One of Gilbert Kennedy’s sons was the poet, Walter Kennedy (q.v.), and his grandson David, third Lord Kennedy (killed at Flodden, 1513), was created earl of Cassillis before 1510; David’s sister Janet Kennedy was one of the mistresses of James IV. The earl was succeeded by his son Gilbert, a prominent figure in the history of Scotland from 1513 until he was killed at Prestwick on the 22nd of December 1527. His son Gilbert, the 3rd earl (c. 1517–1558), was educated by George Buchanan, and was a prisoner in England after the rout of Solway Moss in 1542. He was soon released and was lord high treasurer of Scotland from 1554 to 1558, although he had been intriguing with the English and had offered to kill Cardinal Beaton in the interests of Henry VIII. He died somewhat mysteriously at Dieppe late in 1558 when returning from Paris, where he had attended the marriage of Mary Queen of Scots, and the dauphin of France. He was the father of the “king of Carrick” and the brother of Quintin Kennedy (1520–1564), abbot of Crossraguel. The abbot wrote several works defending the doctrines of the Roman Catholic Church, and in 1562 had a public discussion on these questions with John Knox, which took place at Maybole and lasted for three days. He died on the 22nd of August 1564.

Gilbert Kennedy, 4th earl of Cassillis (c. 1541–1576), called the “king of Carrick,” became a protestant, but fought for Queen Mary at Langside in 1568. He is better known through his cruel treatment of Allan Stewart, the commendator abbot of Crossraguel, Stewart being badly burned by the earl’s orders at Dunure in 1570 in order to compel him to renounce his title to the abbey lands which had been seized by Cassillis. This “ane werry greedy man” died at Edinburgh in December 1576. His son John (c. 1567–1615), who became the 5th earl, was lord high treasurer of Scotland in 1599 and his lifetime witnessed the culmination of a great feud between the senior and a younger branch of the Kennedy family. He was succeeded as 6th earl by his nephew John (c. 1595–1668), called “the grave and solemn earl.” A strong presbyterian, John was one of the leaders of the Scots in their resistance to Charles I. In 1643 he went to the Westminster Assembly of Divines and several times he was sent on missions to Charles I. and to Charles II.; for a time he was lord justice general and he was a member of Cromwell’s House of Lords. His son, John, became the 7th earl, and one of his daughters, Margaret, married Gilbert Burnet, afterwards bishop of Salisbury. His first wife, Jean (1607–1642), daughter of Thomas Hamilton, 1st earl of Haddington, has been regarded as the heroine of the ballad “The Gypsie Laddie,” but this identity is now completely disproved. John, the 7th earl, “the heir,” says Burnet, “to his father’s stiffness, but not to his other virtues,” supported the revolution of 1688 and died on the 23rd of July 1701; his grandson John, the 8th earl, died without sons in August 1759.

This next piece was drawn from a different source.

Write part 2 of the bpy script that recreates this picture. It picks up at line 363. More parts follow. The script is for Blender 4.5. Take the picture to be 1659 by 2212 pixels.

The titles and estates of the Kennedys were now claimed by William Douglas, afterwards duke of Queensberry, a great-grandson in the female line of the 7th earl and also by Sir Thomas Kennedy, Bart., of Culzean, a descendant of the 3rd earl, i.e. by the heir general and the heir male. In January 1762 the House of Lords decided in favour of the heir male, and Sir Thomas became the 9th earl of Cassillis. He died unmarried on the 30th of November 1775, and his brother David, the 10th earl, also died unmarried on the 18th of December 1792, when the baronetcy became extinct. The earldom of Cassillis now passed to a cousin, Archibald Kennedy, a captain in the royal navy, whose father, Archibald Kennedy (d. 1763), had migrated to America in 1722 and had become collector of customs in New York. His son, the 11th earl, had estates in New Jersey and married an American heiress; in 1765 he was said to own more houses in New York than any one else. He died in London on the 30th of December 1794, and was succeeded by his son Archibald (1770–1846), who was created Baron Ailsa in 1806 and marquess of Ailsa in 1831. His great-grandson Archibald (b. 1847) became 3rd marquess.

See the article in vol. ii. of Sir R. Douglas’s Peerage of Scotland, edited by Sir J. B. Paul (1905). This is written by Lord Ailsa’s son and heir, Archibald Kennedy, earl of Cassillis (b. 1872).

KENNEDY, BENJAMIN HALL (1804–1889), English scholar, was born at Summer Hill, near Birmingham, on the 6th of November 1804, the eldest son of Rann Kennedy (1772–1851), who came of a branch of the Ayrshire family which had settled in Staffordshire. Rann Kennedy was a scholar and man of letters, several of whose sons rose to distinction. B. H. Kennedy was educated at Birmingham and Shrewsbury schools, and St John’s College, Cambridge. After a brilliant university career he was elected fellow and classical lecturer of St John’s College in 1828. Two years later he became an assistant master at Harrow, whence he went to Shrewsbury as headmaster in 1836. He retained this post until 1866, the thirty years of his rule being marked by a long series of successes won by his pupils, chiefly in classics. When he retired from Shrewsbury a large sum was collected as a testimonial to him, and was devoted partly to the new school buildings and partly to the founding of a Latin professorship at Cambridge. The first two occupants of the chair were both Kennedy’s old pupils, H. A. J.